• Goal: Locate the word "would" in the entries below, then gather every line that holds it.

• Listing:
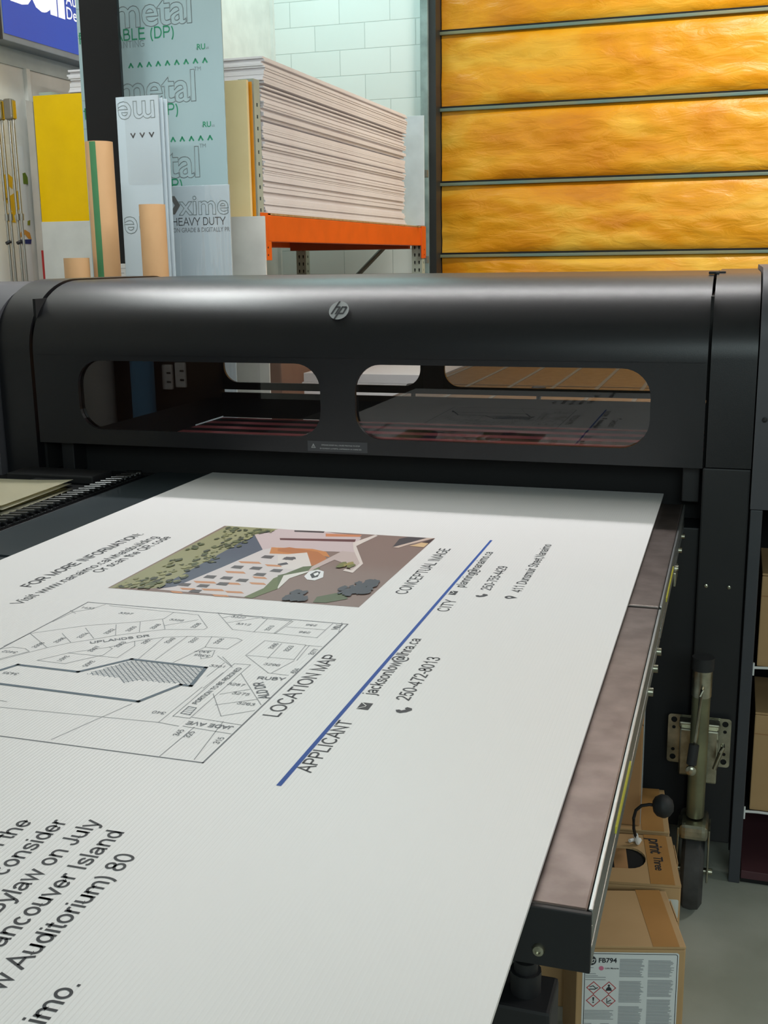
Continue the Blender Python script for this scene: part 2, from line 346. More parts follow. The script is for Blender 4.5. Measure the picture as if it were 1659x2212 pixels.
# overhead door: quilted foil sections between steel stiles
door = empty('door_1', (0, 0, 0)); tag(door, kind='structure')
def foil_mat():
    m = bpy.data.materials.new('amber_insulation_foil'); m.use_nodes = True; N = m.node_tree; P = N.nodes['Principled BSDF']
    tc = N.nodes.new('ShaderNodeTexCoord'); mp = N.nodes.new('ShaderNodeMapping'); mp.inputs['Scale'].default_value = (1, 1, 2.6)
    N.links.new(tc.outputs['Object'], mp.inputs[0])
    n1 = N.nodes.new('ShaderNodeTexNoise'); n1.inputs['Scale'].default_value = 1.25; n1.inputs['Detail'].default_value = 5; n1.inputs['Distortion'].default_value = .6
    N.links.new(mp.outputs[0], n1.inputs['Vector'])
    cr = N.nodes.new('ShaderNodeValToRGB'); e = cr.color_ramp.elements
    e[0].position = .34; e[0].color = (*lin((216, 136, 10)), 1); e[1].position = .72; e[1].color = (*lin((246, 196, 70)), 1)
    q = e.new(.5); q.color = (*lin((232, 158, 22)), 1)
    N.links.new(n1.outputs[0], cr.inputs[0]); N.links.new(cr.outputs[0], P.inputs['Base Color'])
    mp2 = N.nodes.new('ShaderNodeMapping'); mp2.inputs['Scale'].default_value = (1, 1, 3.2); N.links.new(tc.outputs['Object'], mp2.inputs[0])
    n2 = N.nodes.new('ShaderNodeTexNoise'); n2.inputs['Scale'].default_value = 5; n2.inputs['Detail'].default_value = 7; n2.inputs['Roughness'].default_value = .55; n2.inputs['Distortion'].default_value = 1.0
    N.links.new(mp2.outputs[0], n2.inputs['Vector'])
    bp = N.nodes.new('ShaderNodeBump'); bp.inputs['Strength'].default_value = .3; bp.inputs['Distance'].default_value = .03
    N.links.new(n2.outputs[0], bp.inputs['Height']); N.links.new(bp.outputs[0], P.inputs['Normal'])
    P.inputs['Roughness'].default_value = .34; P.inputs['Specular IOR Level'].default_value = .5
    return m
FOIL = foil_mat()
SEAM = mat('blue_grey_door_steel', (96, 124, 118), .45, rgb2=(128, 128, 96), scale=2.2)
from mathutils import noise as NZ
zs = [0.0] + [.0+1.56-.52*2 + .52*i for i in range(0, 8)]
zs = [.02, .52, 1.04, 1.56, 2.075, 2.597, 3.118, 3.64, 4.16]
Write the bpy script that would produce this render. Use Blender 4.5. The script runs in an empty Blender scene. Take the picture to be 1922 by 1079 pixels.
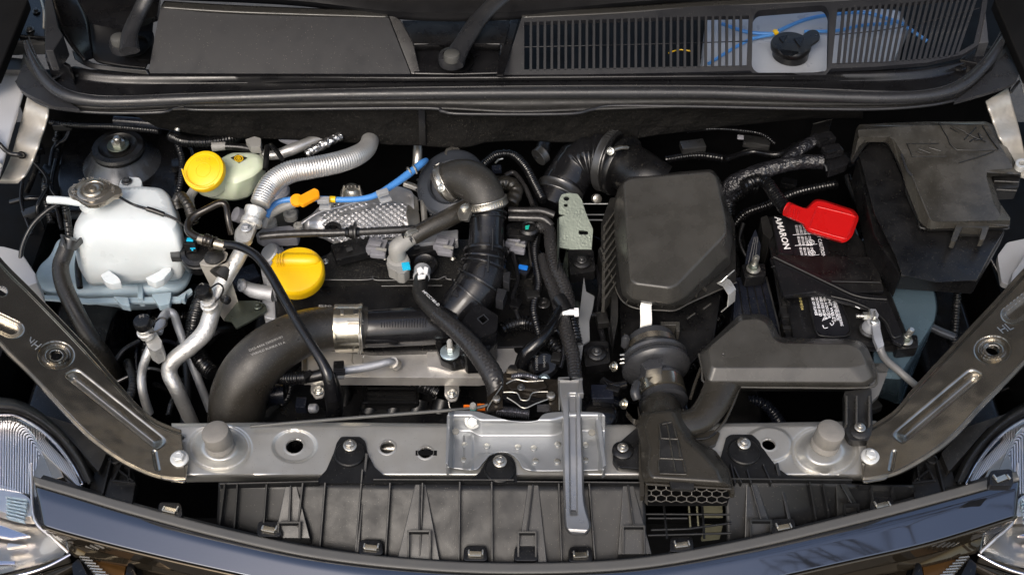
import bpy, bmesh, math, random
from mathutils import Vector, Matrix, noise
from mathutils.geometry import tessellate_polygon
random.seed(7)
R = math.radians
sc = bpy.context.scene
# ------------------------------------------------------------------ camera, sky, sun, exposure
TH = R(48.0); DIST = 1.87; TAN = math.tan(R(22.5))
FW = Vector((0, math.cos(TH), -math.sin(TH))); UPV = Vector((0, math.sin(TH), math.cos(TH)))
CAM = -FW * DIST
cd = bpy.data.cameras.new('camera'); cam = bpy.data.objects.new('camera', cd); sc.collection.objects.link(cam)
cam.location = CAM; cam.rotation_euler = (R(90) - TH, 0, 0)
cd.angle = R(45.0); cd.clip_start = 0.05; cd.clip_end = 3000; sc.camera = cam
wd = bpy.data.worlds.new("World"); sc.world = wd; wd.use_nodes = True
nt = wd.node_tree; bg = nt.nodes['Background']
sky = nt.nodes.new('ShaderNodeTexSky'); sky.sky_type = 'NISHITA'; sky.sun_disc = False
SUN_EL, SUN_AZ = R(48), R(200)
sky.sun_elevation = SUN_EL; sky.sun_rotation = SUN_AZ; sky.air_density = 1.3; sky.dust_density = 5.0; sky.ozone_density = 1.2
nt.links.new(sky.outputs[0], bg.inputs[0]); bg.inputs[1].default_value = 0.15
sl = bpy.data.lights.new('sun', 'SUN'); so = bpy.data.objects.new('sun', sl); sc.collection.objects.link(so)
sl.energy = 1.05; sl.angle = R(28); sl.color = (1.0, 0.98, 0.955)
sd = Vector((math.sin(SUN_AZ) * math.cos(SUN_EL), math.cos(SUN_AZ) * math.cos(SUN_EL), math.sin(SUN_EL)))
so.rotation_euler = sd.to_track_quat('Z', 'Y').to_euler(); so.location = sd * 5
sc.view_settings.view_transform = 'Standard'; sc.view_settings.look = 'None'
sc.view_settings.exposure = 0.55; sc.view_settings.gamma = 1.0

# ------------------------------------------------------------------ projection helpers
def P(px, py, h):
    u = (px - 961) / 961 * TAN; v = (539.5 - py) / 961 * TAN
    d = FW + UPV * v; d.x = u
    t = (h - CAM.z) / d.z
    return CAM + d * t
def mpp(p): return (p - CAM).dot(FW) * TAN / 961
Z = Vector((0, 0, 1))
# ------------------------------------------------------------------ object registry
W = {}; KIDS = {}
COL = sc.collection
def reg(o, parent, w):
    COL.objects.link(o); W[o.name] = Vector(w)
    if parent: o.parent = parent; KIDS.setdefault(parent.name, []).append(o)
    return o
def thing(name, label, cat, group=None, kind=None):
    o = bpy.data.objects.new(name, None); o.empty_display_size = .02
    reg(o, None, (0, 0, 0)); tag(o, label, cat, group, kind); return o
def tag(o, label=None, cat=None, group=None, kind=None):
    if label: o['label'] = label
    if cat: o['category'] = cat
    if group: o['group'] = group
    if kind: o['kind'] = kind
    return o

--

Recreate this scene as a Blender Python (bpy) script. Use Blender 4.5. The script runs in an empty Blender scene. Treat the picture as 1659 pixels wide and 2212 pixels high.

==

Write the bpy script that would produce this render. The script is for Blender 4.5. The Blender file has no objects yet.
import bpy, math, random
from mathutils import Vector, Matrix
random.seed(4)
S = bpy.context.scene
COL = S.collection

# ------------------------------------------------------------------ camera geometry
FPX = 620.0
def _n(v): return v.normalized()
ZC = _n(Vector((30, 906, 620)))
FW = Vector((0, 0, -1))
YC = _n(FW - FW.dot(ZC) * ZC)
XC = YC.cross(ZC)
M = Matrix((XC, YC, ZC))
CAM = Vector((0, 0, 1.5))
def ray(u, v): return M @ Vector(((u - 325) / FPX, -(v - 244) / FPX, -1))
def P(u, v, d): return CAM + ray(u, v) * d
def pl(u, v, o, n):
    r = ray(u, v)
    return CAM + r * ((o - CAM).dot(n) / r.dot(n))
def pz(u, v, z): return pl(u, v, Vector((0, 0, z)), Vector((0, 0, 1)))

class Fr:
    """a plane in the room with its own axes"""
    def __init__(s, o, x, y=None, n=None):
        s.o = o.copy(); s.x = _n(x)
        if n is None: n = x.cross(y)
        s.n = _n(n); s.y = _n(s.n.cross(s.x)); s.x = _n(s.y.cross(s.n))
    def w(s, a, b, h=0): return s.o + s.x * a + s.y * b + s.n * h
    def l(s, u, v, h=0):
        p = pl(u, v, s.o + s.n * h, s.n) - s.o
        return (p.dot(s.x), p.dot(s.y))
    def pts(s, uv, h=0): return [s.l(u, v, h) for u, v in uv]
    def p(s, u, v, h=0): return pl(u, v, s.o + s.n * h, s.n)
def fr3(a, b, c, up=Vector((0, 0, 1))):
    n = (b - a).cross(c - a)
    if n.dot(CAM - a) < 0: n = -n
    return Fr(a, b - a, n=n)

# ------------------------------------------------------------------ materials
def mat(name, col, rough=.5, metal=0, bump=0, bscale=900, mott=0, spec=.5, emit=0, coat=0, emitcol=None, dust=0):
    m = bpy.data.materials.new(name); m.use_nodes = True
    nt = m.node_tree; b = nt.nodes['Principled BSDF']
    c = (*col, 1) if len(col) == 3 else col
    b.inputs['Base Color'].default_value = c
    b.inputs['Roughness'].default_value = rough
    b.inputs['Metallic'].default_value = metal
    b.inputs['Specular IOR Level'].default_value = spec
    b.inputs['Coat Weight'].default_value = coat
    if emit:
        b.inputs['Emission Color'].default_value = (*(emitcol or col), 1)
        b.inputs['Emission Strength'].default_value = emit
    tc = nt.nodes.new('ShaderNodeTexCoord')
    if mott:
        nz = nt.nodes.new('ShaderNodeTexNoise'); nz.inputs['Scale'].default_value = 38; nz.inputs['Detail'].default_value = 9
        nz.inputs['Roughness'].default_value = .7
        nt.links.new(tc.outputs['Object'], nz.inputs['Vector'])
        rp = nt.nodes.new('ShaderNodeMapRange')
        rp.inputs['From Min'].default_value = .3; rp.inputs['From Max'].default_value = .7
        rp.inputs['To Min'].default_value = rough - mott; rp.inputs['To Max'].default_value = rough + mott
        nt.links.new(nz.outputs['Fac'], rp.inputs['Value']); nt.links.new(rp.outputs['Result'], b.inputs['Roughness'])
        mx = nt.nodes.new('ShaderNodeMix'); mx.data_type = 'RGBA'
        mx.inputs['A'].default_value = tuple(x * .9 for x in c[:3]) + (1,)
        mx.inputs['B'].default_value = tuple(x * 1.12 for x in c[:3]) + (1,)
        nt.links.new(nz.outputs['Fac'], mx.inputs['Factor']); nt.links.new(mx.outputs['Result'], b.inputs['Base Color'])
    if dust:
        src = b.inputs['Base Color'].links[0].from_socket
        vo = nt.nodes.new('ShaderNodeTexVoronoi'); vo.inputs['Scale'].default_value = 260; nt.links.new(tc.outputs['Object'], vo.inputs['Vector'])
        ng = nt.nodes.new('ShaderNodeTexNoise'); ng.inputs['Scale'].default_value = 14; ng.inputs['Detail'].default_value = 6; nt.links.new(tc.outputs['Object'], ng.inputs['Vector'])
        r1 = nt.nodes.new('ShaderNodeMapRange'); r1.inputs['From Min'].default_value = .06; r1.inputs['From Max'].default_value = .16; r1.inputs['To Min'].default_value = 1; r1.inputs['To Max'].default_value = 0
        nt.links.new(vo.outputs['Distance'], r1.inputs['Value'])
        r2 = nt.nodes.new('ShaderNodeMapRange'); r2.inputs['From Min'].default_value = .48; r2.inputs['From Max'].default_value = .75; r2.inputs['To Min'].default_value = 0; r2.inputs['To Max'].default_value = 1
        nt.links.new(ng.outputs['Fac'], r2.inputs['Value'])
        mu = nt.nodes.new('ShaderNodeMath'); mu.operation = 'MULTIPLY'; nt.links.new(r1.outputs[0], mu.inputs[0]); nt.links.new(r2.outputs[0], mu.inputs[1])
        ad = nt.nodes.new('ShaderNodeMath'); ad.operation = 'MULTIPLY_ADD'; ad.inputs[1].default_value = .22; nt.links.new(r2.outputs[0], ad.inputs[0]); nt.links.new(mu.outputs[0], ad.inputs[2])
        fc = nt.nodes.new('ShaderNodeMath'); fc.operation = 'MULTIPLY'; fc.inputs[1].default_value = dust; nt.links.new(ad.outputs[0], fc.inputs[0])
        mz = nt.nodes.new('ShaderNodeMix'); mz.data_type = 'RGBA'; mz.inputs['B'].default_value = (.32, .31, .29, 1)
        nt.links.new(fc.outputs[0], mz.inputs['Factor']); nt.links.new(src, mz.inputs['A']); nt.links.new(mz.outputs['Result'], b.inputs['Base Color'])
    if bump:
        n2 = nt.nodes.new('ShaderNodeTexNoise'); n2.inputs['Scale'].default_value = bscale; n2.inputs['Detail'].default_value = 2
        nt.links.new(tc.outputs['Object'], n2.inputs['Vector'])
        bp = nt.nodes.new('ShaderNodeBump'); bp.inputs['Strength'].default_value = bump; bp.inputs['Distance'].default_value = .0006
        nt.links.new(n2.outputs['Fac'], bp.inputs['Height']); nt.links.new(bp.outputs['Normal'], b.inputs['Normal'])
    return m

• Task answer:
Write the bpy script that would produce this render. Use Blender 4.5. The script runs in an empty Blender scene. Take the picture to be 1922 by 1079 pixels.
Write the bpy script that would produce this render. The script is for Blender 4.5. The Blender file has no objects yet.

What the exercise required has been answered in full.